Sonata is a compositional method and a term we often hear in classical music. In this article we learn the basics about sonatas and sonata form in music.
Sonata is a composition method, most often for a solo instrument or small instrumental group. The Latin word sonare means ‘to sound’ and its opposite pair is the cantata, ‘to sing’. The sonata will have three movements (separate parts or sections of the music), but there are sonatas with four or two movements. Each movement has a unique character, can stand alone as a music, but together are always more than just the sum of the parts.
The first movement is usually fast, lively. The second movement is slower, more abstract or spiritual. The third movement is fast again, often dance like. The last movement keeps the tempo and aims to close the musical experience on high. Some say, the first movement is for the head to shake up and wake up, the second is for the heart, the third one for the legs, the last one to whistle something on your way home. Beethoven famously would switch the second and third movement in his Ninth symphony.
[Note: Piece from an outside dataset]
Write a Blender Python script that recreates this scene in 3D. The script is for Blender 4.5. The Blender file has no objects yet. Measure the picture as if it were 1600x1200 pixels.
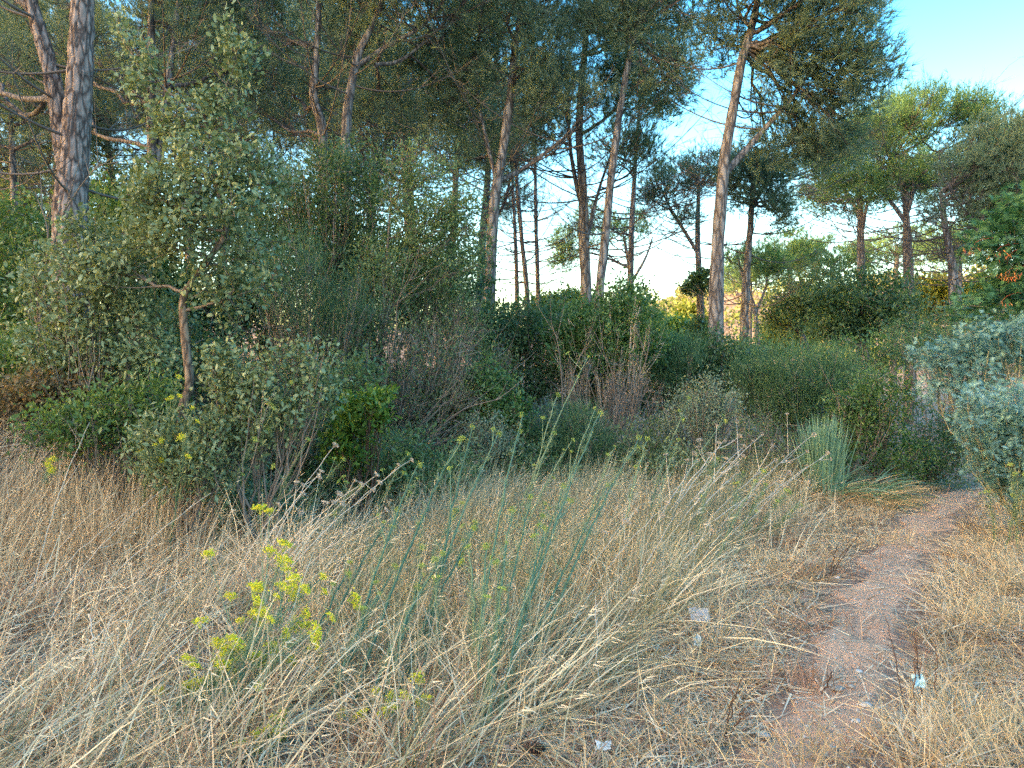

The sonata has a long history originating in Italy and the baroque era, but what is more important today is its development in the classical era. During this period, it became the dominant and fundamental form to organize musical compositions. The term was applied more and more often to piano works or piano accompanied with one more instrument. Interesting to realize that classical era symphonies are following the sonata movements build up and often the sonata form in their first movements.
The sonata form is also called – wrongly – the first-movement form. Since not all multi-movement works has a first movement in sonata form, this definition is not complete. Nor does the form appear only in first movements.
A sonata form has three elements: exposition (A), development (B) and recapitulation (A). In this way the music matter is exposed, then expanded, finally restated. The sonata form can have companions, such as an introduction in front and a coda at the end (meaning tailpiece).
A good example for a sonata form music is Beethoven’s Moonlight sonata.